Dr. Mohammad Mustafa is chairman and CEO of the Palestine Investment Fund (PIF) and an economic adviser to Palestinian Authority President Mahmud Abbas. PIF, the leading investor in Palestine, is a publicly limited company fully owned by the people of Palestine. It was established in 2003 with the transfer of assets managed by the Palestinian Authority.
Financially and administratively autonomous, it is governed by an independent board of directors and a general assembly representing civil society, nongovernmental organizations, academia, and the public and private sectors. In pursuit of its mandate—which is to strengthen the local economy through investments that foster sustainable economic development while maintaining and increasing existing national reserves—PIF owns direct majority and minority stakes in companies and follows a business model based on public-private partnerships.
Currently, PIF has approximately $800 million in assets under management and is leading a $4 billion investment program aimed at stimulating economic growth and creating over 100,000 new job opportunities within the next five years.
The interview was conducted in Amman, Jordan, in mid-December 2009 by Nasr Abdul Karim, former dean of economics at An-Najah University, Nablus, and by Salim Tamari and Khalid Farraj, respectively director and associate director of the Institute for Palestine Studies, Ramallah.
Abdul Karim: We wanted to start by asking about the current state of the Palestinian economy, particularly after the 2007 split [between Fatah and Hamas]. There have been reports of significant improvement in the gross domestic product (GDP). Is the improvement due to government action or to Israeli steps to facilitate trade and economic development after Netanyahu’s call for “economic peace”?
Mustafa: There’s been a marked improvement in the Palestinian economy in the West Bank in the last three years. Obviously, it hasn’t reached where we want it to be. The Israeli occupation and its harsh and arbitrary policies negatively impact its performance and make it heavily dependent on the Israeli economy. Despite our recent efforts to decrease trade with Israel, it still constitutes 90 percent of total Palestinian trade. The result is an economy with only limited self-reliance and high donor dependency. And even though it is stable at present, it’s still below its 1967 and 1999 levels.

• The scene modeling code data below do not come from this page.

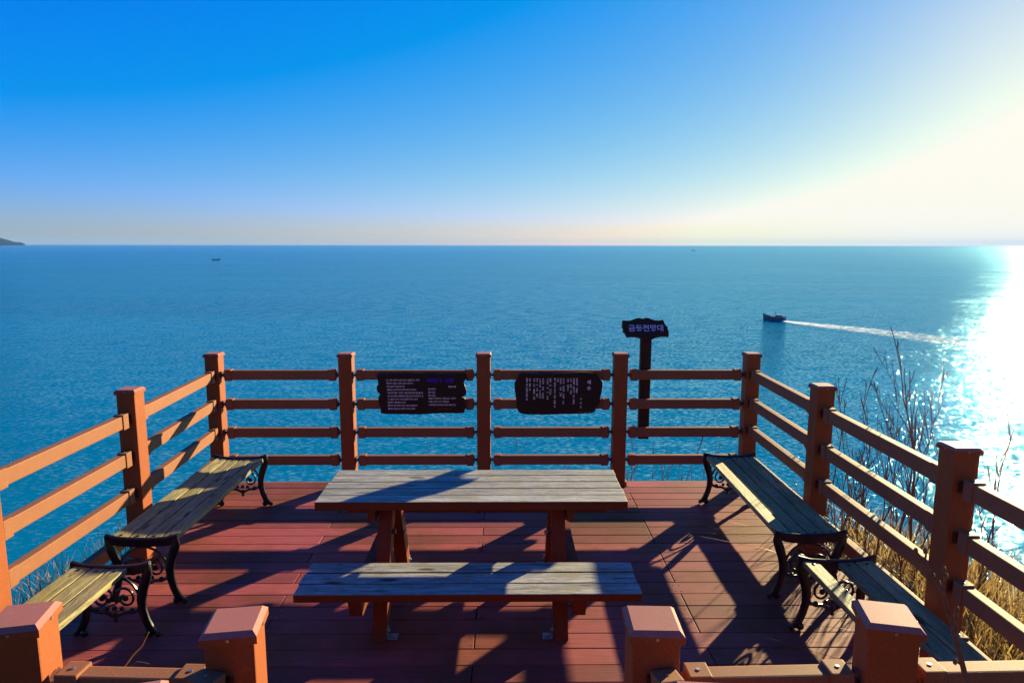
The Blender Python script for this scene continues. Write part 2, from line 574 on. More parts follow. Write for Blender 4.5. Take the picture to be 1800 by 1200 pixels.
def ground_z(x, y):
    z = -0.45
    bd = max(0, y - 6.1); z -= bd * (0.75 + 0.02 * bd)
    ld = max(0, -2.9 - x); z -= ld * 0.62
    rd = max(0, x - 2.6); z -= rd * 0.42 + 0.012 * rd * rd
    if y < 1.4:
        h = 1.4 - y
        z += h * 0.62 if h < 3 else 1.86 + (h - 3) * 0.75
        z += 0.3 * min(h, 1) * 0
    edge = max(0, max(-2.9 - x, x - 2.6, y - 6.1))
    z += hnoise(x, y) * min(1, edge + 0.15) * (1 + min(edge, 20) * .25)
    # the path down to the steps is cut into the hill
    if y < 1.6 and abs(x + 0.18) < 1.4:
        k = 1 - smooth(0.75, 1.4, abs(x + 0.18))
        pz = -0.3 + max(0, 1.3 - y) * 0.4
        z = z * (1 - k) + min(z, pz) * k
    return max(z, -26)


gx = np.concatenate([np.linspace(-150, -16, 24), np.linspace(-15, 15, 91), np.linspace(16, 150, 24)])
gy = np.concatenate([np.linspace(-90, -9, 16), np.linspace(-8, 16, 73), np.linspace(17, 60, 20)])
mb = MB()
vs = [(x, y, ground_z(x, y)) for y in gy for x in gx]
nx = len(gx)
fs = [(j * nx + i, j * nx + i + 1, (j + 1) * nx + i + 1, (j + 1) * nx + i) for j in range(len(gy) - 1) for i in range(nx - 1)]
mb.add(vs, fs)
tag(mb.build('hillside', M['ground'], smooth=True), kind='structure')

SEA_Z = -20.0
mb = MB()
S = 26000
mb.add([(-S, -S * .2, SEA_Z), (S, -S * .2, SEA_Z), (S, S, SEA_Z), (-S, S, SEA_Z)], [(0, 1, 2, 3)])
tag(mb.build('sea', M['sea']), kind='structure')

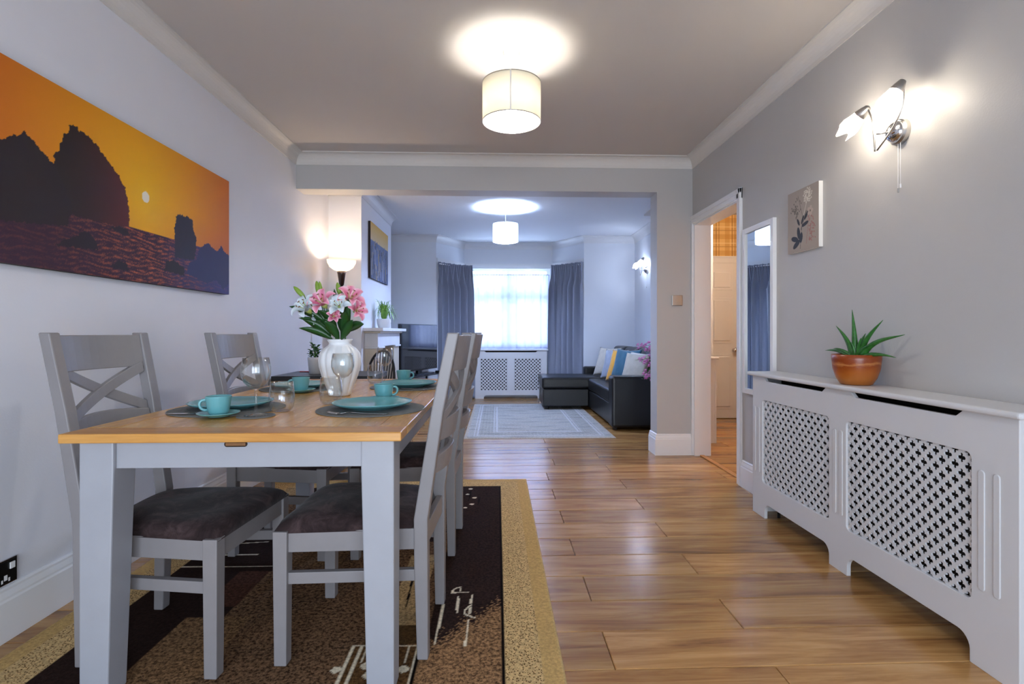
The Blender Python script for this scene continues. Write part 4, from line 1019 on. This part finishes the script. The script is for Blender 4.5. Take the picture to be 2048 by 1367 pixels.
for y in (-.04, .035):
    obj('rocker', bx(.009, .013, y+.008, y+.026, .05, .072), 'plastic_white', so, .001)
    for a in ((y-.012, y+.0, .016, .034), (y-.022, y-.016, .010, .022), (y+.004, y+.010, .010, .022)): obj('pin_hole', bx(.009, .0095, *a), 'plastic_white', so)

# ------------------------------------------------------------------ desk corner, spindle chair, floor lamp
dk = thing('desk', 'black rectangular desk standing against the left wall behind the dining table', 'desk', (-1.30, 4.14, 0))
obj('top', bx(-.36, .38, -.26, .26, .693, .73), 'black_ash', dk, .002)
for x in (-.345, .345): 
    for y in (-.24, .24): obj('leg', bx(x-.02, x+.02, y-.02, y+.02, .0005, .693), 'black_ash', dk, .001)
obj('back_panel', bx(-.325, .325, .22, .236, .35, .693), 'black_ash', dk)
jp = thing('jade_plant', 'small jade plant in a white pot on the black desk', 'plant', (-1.415, 4.10, .7305))
obj('pot', lathe(B(), [(.040, 0), (.044, .002), (.055, .11), (.056, .128), (.053, .130), (.051, .118), (.001, .118)], 28), 'pot_white', jp, smooth=True); obj('soil', disc(.05, .003), 'soil', jp).location = (0, 0, .119)
for k in range(9):
    a = R(40*k+15*(k % 3)); h = .04+.018*(k % 5); rr = .018+.012*(k % 4)
    tw = obj('branch', tube(B(), [(0, 0, .12), (rr*.5*math.cos(a), rr*.5*math.sin(a), .12+h*.6), (rr*math.cos(a), rr*math.sin(a), .12+h)], .003, 6), 'stem_green', jp)
    for j in range(5):
        b = a+R(75*j); p0 = Vector((rr*math.cos(a), rr*math.sin(a), .12+h-.008*j)); p1 = p0+Vector((.03*math.cos(b), .03*math.sin(b), .014))
        obj('leaf', leaf(B(), bez(p0, p0.lerp(p1, .3)+Vector((0, 0, .006)), p0.lerp(p1, .7)+Vector((0, 0, .004)), p1, 5), .021, .15), 'jade', tw, smooth=True, solid=.003)
tag(obj('pen', tube(B(), [(-.07, 0, .004), (.065, 0, .004), (.072, 0, .004)], [.004, .004, .001], 8), 'pen_red'), 'red pen lying on the black desk', 'pen').location = (-1.53, 4.28, .7305)
sp = thing('spindle_chair', 'black spindle-back chair in front of the fireplace', 'chair', (-1.20, 4.78, 0), R(-35))
obj('seat', lathe(B(), [(.19, .425), (.21, .432), (.215, .445), (.20, .455), (.001, .448)], 32), 'black_wood', sp, smooth=True)
for x, y in ((-.14, -.13), (.14, -.13), (.14, .13), (-.14, .13)): obj('leg', tube(B(), [(x, y, .43), (x*1.35, y*1.35, .011 if False else .0008)], [.017, .012], 10), 'black_wood', sp, smooth=True)
arc = [(-.19*math.cos(R(a))*1.0, .17+.05*math.sin(R(a)), .45+.43*math.sin(R(a))**.62) for a in range(0, 181, 9)]
obj('back_hoop', tube(B(), arc, .012, 8), 'black_wood', sp, smooth=True)
for k in range(-4, 5):
    x = k*.037; h = .45+.43*math.sqrt(max(0, 1-(x/.19)**2))**.62; obj('spindle', tube(B(), [(x*.75, .175, .445), (x, .17+.05*math.sqrt(max(0, 1-(x/.19)**2)), h)], .0062, 7), 'black_wood', sp, smooth=True)
fl_ = thing('floor_lamp', 'black floor lamp with a glowing glass bowl in the alcove', 'lamp', (-1.463, 4.95, 0))
obj('base', lathe(B(), [(.12, .0005), (.125, .008), (.11, .02), (.02, .03)], 36, capt=True), 'black_metal', fl_, smooth=True)
obj('pole', tube(B(), [(0, 0, .025), (0, 0, 1.50)], .010, 10), 'black_metal', fl_, smooth=True)
obj('socket_cone', lathe(B(), [(.012, 1.49), (.022, 1.50), (.036, 1.60), (.043, 1.628), (.001, 1.63)], 28), 'bronze', fl_, smooth=True)
obj('bowl', lathe(B(), [(.035, 1.629), (.07, 1.640), (.105, 1.665), (.128, 1.705), (.132, 1.735), (.130, 1.735), (.125, 1.706), (.102, 1.669), (.068, 1.645), (.03, 1.634)], 48), 'bowl_glass', fl_, smooth=True)
obj('bulb', lathe(B(), [(.012, 1.635), (.012, 1.655), (.024, 1.675), (.028, 1.69), (.022, 1.708), (.001, 1.716)], 18), 'bulb_lamp', fl_, smooth=True)
obj('switch_cord', tube(B(), bez((.012, -.004, 1.5), (.03, -.01, 1.44), (.012, -.01, 1.40), (.022, -.01, 1.36), 8), .002, 6), 'black_metal', fl_)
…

Let me go into some detail with regard to the current economic indicators. According to the World Bank and the International Monetary Fund [IMF], the growth rate for the first half of 2009 was about 5 percent. Without Israeli restrictions, it would have been higher, perhaps as much as 12 percent. There is no question that the very considerable international support received by the [Palestinian] Authority—which amounted to $1.7 billion in 2008 and a bit less in 2009—played a large part in realizing this growth, but a significant part also resulted from the political stability and improved security in the West Bank, and from institutional, legal, and economic reforms. These two factors—international support and the improved situation on the ground—led to the recovery, albeit partial, of the private sector. One factor that had very adverse effects on the economy this year—especially on small investors whose ventures depend on Israel—was the difference in the exchange rate of the U.S. dollar against the Israeli shekel. The world economic downturn also had an impact on inflation, which decreased by 2 percent in 2009 relative to 2008 thanks to a drop in the price of certain commodities, specifically oil and some foodstuffs. It could decline further in 2010. Finally, unemployment remains extremely high, reaching 26 percent overall—40 percent in Gaza, 18 percent in the West Bank. These figures do not even include disguised unemployment. For the West Bank, however, we expect to see the rate begin to fall soon.
We still have a long way to go, of course, before we reach our goal of an independent, sustainable economy, but this requires not only continuing the program of reform but also removing Israeli restrictions.
Farraj: You mentioned unemployment in Gaza. What about the economic situation there?
Mustafa: Gaza’s economy is in a catastrophic state as a result of Israel’s embargo and the absence of Palestinian legitimacy. The economy has been totally destroyed, particularly the private sector. The organized destruction of the economy in the past two years has completely done away with the economic wealth it took decades to build. Some enterprises established in the 1920s and 1930s have now been destroyed and cannot be rebuilt without huge effort. At present, Gaza’s economy is based on three sources: (1) the salaries paid by the Authority to nearly 60,000 employees, which support about a million people; (2) the salaries and donor aid paid by the government in Gaza to its employees and members of its security forces; and (3) informal trade—in other words, the tunnels.
I think Israel’s ongoing embargo and policy of collective punishment of the entire Gaza population is utterly disgraceful. Even a partial reconstruction of Gaza has not been allowed to take place. The Sharm al-Shaykh donor conference [held on 2 March 2009] raised $4 billion, which was allocated for reconstruction, yet to this day there is no mechanism for getting even a fraction of these funds into Gaza. Furthermore, the Israeli embargo prevents materials, such as cement, steel, and wood, needed to restore destroyed homes and buildings from entering. Certainly Gaza’s economy was already bad before the blockade, but with the ongoing embargo and the catastrophic destruction of the Israeli invasion it continues to get worse.
In my view, the Palestinian economy will never be strong until the two halves of the nation are reunited, national reconciliation is achieved, and Palestinian legality in Gaza is restored.